Set task
Nothing after the line with "TH0, DTH, DZ" belongs in the copy; extract the lines below from the top through that line, pictures left out.

Dataset content
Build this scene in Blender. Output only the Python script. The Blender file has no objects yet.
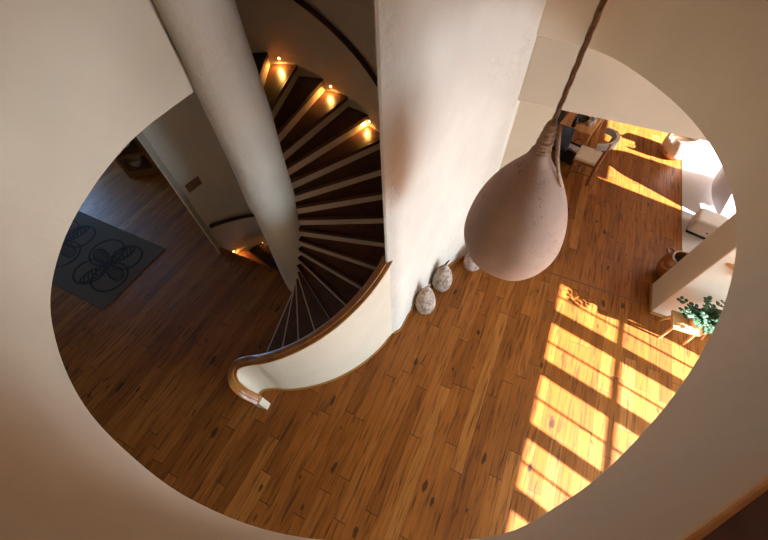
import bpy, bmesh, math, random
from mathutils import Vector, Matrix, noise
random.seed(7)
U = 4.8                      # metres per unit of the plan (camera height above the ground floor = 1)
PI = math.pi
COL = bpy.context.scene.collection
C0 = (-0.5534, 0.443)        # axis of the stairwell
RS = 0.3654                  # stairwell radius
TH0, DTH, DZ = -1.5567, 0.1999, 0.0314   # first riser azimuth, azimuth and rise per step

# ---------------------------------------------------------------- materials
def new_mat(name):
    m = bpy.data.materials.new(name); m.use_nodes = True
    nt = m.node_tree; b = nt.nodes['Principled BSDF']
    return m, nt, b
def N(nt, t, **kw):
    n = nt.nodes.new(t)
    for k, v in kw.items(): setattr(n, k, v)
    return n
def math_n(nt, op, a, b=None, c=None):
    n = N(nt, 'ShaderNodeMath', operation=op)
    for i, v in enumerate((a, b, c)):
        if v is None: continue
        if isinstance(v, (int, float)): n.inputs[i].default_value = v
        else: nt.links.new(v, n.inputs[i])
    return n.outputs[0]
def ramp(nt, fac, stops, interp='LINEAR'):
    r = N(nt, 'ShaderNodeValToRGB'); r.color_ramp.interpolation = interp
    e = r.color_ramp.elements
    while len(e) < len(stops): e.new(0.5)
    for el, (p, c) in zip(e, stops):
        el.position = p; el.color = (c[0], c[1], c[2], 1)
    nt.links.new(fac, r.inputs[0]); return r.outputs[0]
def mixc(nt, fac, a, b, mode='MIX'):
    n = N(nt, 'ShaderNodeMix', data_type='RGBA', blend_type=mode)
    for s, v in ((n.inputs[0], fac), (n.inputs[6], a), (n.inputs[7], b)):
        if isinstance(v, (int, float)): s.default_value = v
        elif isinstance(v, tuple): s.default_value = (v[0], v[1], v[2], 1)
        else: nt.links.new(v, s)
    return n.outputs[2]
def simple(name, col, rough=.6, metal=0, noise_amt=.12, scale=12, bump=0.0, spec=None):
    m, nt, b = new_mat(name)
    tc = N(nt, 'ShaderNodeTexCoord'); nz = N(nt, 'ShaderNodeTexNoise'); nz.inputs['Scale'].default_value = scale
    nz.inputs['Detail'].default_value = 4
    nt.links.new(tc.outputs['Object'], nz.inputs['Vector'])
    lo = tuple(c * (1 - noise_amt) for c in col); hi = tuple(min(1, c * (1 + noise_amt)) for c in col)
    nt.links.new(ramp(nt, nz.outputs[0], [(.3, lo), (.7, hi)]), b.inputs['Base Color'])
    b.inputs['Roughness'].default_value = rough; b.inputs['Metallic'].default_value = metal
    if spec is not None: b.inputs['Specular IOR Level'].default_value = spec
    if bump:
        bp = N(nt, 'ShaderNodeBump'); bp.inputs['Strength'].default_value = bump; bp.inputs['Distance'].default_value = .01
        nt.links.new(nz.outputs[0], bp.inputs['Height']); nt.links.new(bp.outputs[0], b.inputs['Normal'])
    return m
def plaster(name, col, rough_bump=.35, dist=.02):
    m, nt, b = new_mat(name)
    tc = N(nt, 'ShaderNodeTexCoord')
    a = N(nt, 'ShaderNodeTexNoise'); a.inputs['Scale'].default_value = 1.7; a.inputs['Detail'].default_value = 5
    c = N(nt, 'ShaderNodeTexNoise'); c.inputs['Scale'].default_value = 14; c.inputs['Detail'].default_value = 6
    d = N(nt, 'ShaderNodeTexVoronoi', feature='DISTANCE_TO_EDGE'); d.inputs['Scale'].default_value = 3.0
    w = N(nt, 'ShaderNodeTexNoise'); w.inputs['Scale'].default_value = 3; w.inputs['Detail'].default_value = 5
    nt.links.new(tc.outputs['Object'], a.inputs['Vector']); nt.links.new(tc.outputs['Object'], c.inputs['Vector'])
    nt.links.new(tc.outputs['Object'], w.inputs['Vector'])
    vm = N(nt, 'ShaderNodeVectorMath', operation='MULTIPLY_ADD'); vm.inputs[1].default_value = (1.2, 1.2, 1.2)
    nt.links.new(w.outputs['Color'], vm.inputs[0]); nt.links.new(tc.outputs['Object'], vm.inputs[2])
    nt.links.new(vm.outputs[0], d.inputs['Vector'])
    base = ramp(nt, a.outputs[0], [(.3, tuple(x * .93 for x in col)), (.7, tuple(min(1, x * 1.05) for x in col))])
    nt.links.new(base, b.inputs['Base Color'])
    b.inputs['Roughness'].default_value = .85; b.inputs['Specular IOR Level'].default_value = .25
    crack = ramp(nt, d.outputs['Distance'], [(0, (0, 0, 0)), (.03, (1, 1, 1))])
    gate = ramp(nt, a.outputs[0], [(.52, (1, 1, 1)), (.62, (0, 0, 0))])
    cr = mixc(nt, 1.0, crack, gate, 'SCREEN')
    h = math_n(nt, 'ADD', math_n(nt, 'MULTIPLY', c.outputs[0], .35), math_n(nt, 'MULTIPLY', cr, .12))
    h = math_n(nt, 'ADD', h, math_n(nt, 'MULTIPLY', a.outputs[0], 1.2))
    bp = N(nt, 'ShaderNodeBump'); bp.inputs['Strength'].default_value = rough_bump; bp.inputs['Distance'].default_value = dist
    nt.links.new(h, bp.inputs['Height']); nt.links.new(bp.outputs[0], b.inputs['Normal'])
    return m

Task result
Build this scene in Blender. Output only the Python script. The Blender file has no objects yet.
import bpy, bmesh, math, random
from mathutils import Vector, Matrix, noise
random.seed(7)
U = 4.8                      # metres per unit of the plan (camera height above the ground floor = 1)
PI = math.pi
COL = bpy.context.scene.collection
C0 = (-0.5534, 0.443)        # axis of the stairwell
RS = 0.3654                  # stairwell radius
TH0, DTH, DZ = -1.5567, 0.1999, 0.0314   # first riser azimuth, azimuth and rise per step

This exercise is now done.